E' un documentario di 100 minuti, secco e chiaro (non so quanto trapassi dai sottotitoli per chi non capisce la lingua in cui parlano i protagonisti, credo la sostanza sia chiara, se non certe sfumature, i capi che vengon tutti chiamati da un nomignolo e così via.)
Nessuno è un attore e tutte le immagini sono fisse sulle facce dei capi, in anni diversi di Shabakh. Sono loro i protagonisti, alcuni ritirati a vita privata in disgusto, alcuni, Ami Ayalon ad esempio, entrati nei cosidetti campi della pace.
Questo è il sistema di sicurezza reale di Israele, non l'esotismo delle eroiche azioni dell'istituto (il nome di Mossad.)

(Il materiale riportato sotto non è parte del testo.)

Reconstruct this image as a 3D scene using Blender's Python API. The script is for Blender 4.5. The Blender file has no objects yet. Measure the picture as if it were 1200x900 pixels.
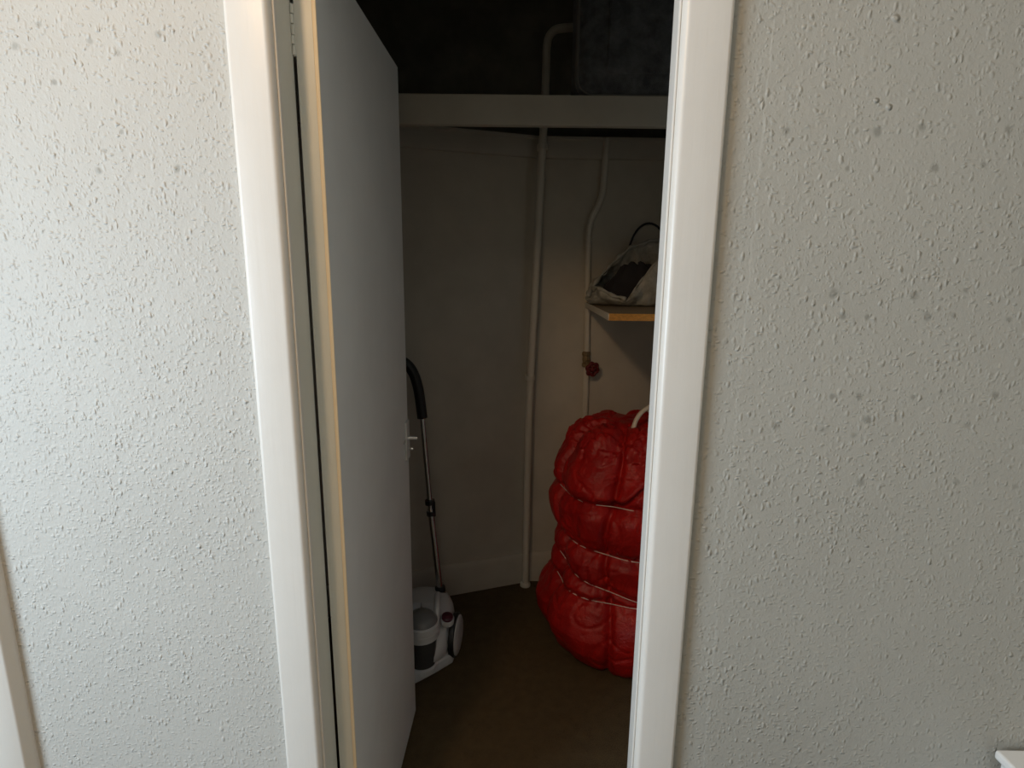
import bpy, bmesh, math, random
import numpy as np
from mathutils import Matrix, Vector, noise

S = bpy.context.scene
COL = S.collection
random.seed(4)

# ---------------------------------------------------------------- camera
F_PX, EYE = 650.0, 1.46
nadir = np.array([-34.0, -3186.0, -F_PX])
up_c = -nadir / np.linalg.norm(nadir)
view_c = np.array([0, 0, -1.0])
fw_c = view_c - (view_c @ up_c) * up_c
fw_c /= np.linalg.norm(fw_c)
RT = np.array([np.cross(fw_c, up_c), fw_c, up_c])
cam_d = bpy.data.cameras.new('camera')
cam_d.sensor_width = 36
cam_d.lens = F_PX / 1200 * 36
cam_d.clip_start = 0.01
cam = bpy.data.objects.new('camera', cam_d)
cam.matrix_world = Matrix.Translation((0, 0, EYE)) @ Matrix(RT.tolist()).to_4x4()
COL.objects.link(cam)
S.camera = cam

# ---------------------------------------------------------------- world, lights, exposure
S.view_settings.view_transform = 'Standard'
S.view_settings.look = 'None'
S.view_settings.gamma = 1
S.view_settings.use_curve_mapping = False
S.view_settings.exposure = 0.0
w = bpy.data.worlds.new('world')
S.world = w
w.use_nodes = True
w.node_tree.nodes['Background'].inputs[0].default_value = (0.75, 0.87, 1, 1)
w.node_tree.nodes['Background'].inputs[1].default_value = 0.6


def area(name, loc, target, sx, sy, power, color):
    d = bpy.data.lights.new(name, 'AREA')
    d.shape = 'RECTANGLE'
    d.size, d.size_y, d.energy, d.color = sx, sy, power, color
    o = bpy.data.objects.new(name, d)
    o.location = loc
    o.rotation_euler = (Vector(target) - Vector(loc)).to_track_quat('-Z', 'Y').to_euler()
    COL.objects.link(o)


area('window_daylight', (-1.93, -0.32, 1.30), (0, -0.32, 1.30), 1.0, 1.2, 56, (0.69, 0.855, 1.0))
ld = bpy.data.lights.new('ceiling_bulb', 'POINT')
ld.energy, ld.color, ld.shadow_soft_size = 24, (1.0, 0.66, 0.36), 0.10
lo = bpy.data.objects.new('ceiling_bulb', ld)
lo.location = (-0.72, -0.25, 2.40)
COL.objects.link(lo)


# ---------------------------------------------------------------- helpers
def ray(x, y):
    return RT @ np.array([x - 600.0, 450.0 - y, -F_PX])


def at_y(x, y, Y):                      # the world point of the plane Y that stands at a place of the photograph
    r = ray(x, y)
    t = Y / r[1]
    return Vector((r[0] * t, Y, EYE + r[2] * t))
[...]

Due appunti: da vedere e da capire come (ah.. forse questo ricorda qualche cosa ai lettori) l'ignavia della politica, contro venti e maree delle saggezze acquisite (a volte a prezzo di immorali e vergognose torture) da chi sul campo vede cosa sia il conflitto reale tra le due nazioni (una ha uno stato e una no.)
Uno dei capi nota, nella sua età avanzata, come abbia il dubbio di esser divenuto, nel tempo, ... crudele.
Individui che hanno vinto alcune battaglie, hanno perso la, per loro cruciale, vita di Y. Rabin, il primo ministro assassinata da Y Amir nel 1995.
Fecero un deserto, lo chiamarono sicurezza, persero la guerra, come amaramentte osservano le parole finali.
Mi discono gli esperti che corre verso l'Oscar. Se così fosse è meritatamente dato.